Recorded information:
+ + + + +

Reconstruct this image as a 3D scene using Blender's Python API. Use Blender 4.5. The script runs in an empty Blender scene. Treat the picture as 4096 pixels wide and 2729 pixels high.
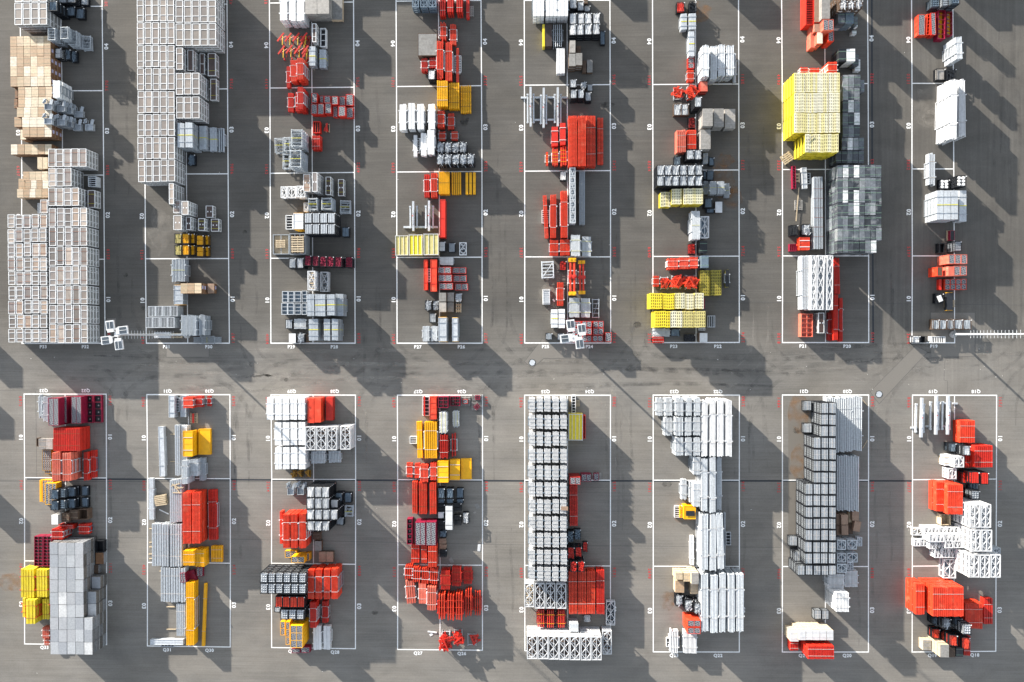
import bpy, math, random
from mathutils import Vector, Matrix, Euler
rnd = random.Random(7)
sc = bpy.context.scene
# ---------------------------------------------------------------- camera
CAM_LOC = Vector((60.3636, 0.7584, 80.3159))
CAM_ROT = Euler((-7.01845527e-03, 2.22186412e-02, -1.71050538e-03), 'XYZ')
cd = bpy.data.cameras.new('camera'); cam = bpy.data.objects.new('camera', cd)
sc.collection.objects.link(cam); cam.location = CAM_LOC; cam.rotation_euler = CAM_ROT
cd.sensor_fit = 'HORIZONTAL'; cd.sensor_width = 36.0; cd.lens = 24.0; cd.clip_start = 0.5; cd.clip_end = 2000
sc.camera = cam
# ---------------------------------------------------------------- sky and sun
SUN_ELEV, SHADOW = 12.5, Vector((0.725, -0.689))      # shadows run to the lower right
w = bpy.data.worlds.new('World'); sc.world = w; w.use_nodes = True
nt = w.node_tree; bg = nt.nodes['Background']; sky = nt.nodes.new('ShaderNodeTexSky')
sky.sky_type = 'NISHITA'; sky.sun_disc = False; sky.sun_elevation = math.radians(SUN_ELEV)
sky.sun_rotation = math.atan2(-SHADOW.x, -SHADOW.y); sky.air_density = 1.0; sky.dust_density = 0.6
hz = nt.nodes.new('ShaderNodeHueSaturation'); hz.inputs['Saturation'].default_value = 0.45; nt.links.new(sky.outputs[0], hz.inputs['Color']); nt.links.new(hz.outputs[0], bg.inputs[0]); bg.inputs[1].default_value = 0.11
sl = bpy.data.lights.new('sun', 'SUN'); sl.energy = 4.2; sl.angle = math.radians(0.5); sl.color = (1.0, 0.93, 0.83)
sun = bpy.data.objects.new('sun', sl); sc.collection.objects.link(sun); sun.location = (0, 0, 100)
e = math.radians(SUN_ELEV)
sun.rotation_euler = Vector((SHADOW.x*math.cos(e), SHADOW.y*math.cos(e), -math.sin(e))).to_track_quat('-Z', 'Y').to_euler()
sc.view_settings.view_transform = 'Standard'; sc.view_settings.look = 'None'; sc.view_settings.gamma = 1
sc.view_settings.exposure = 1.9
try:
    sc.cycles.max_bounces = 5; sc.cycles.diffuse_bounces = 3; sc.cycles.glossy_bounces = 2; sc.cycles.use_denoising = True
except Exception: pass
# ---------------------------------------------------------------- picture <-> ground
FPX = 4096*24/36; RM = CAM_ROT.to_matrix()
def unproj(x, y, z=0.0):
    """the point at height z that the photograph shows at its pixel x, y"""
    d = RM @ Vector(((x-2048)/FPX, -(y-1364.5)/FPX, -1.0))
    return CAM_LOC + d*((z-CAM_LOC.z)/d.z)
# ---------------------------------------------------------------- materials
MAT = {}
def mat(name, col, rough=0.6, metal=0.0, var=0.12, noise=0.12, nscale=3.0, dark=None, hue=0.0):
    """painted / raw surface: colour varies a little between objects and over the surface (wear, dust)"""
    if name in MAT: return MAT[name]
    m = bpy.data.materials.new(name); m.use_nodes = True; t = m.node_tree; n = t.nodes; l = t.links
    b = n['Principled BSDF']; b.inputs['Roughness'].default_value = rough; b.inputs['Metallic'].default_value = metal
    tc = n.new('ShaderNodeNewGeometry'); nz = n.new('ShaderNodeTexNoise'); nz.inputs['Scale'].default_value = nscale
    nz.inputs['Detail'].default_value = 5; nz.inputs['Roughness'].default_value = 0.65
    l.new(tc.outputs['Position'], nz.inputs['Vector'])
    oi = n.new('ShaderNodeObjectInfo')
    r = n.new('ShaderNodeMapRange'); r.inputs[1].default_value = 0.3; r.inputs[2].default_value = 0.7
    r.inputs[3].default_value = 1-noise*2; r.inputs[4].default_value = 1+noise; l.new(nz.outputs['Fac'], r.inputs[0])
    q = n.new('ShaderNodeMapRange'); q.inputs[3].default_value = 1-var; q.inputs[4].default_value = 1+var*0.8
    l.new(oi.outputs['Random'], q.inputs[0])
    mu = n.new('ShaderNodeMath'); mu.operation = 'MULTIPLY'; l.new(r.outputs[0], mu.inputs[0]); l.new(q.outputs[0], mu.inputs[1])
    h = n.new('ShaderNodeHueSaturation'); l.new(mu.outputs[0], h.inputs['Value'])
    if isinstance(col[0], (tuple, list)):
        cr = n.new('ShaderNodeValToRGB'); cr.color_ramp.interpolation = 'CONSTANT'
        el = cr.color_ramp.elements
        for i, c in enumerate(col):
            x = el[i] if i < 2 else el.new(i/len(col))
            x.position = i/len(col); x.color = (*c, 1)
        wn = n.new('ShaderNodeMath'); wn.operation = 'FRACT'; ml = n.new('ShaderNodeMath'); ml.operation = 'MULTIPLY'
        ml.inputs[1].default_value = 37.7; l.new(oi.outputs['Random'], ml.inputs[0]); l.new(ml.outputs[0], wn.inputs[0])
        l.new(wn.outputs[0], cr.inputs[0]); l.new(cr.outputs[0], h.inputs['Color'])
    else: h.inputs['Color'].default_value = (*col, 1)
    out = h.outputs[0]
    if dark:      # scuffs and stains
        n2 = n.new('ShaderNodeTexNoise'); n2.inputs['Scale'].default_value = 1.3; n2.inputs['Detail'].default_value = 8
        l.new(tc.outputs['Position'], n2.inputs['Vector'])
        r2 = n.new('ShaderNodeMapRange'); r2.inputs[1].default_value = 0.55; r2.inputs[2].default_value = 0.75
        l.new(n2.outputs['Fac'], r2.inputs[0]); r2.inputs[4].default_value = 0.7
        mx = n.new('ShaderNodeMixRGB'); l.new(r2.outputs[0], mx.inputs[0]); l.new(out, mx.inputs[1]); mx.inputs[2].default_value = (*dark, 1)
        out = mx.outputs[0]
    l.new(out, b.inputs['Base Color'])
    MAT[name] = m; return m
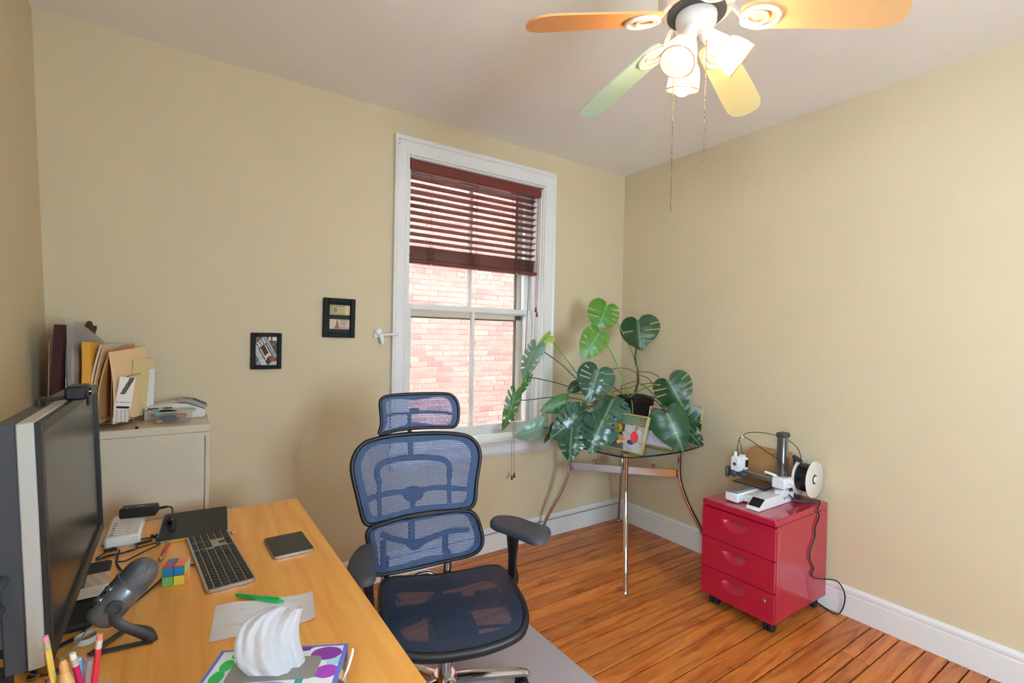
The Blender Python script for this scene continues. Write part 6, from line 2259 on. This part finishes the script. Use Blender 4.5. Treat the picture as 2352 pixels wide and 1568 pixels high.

+ + + + +

Exercise task: Tell how many lines in the records above contain "pixels", giving the number and no other words.

Solution: 2